The majority of my career as IT professional has been spent in configuring, handling and troubleshooting various networks.
As my formal education regarding this has been quite sparse, I’ve been pushed to try to really understand what happens and how to use/prevent different behaviour to make the network function in a desired manner.
And as I have not only done inhouse network managment, where I’ve been in contol of the hardware I’ve needed to not just understand how different vendors implement different technologies and what namingconventions they use. I’ve needed to grasp the core – what happens in reality – and then I would map the different vendor variants to that knowledge.
I can’t say that I’m an expert regarding any line of products or any kind of network setup, but the mindset and angle of attack that I’ve developed during those years have helped me to start figuring out how a network setup are intended to worki, no matter what brand of router, switches, accesspoints or other equipment used.
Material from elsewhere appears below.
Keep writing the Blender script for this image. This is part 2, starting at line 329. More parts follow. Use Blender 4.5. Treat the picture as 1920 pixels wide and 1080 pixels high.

Quite often I’ve come to a new customer to figure out their present network setup. Hopefully I get a login to their router and other equipment. From there I’ve had to figure out what kind of setup was implemented and how to extend, replace or troubleshoot from there. This has forced me to poke around in – among others – Cisco, Juniper, Fortinet, Check Point, Mikrotik and Ubiquity.
And of course the more consumerlevel equipment from Zyxel, TP-Link, ASUS, Technicolor and so on.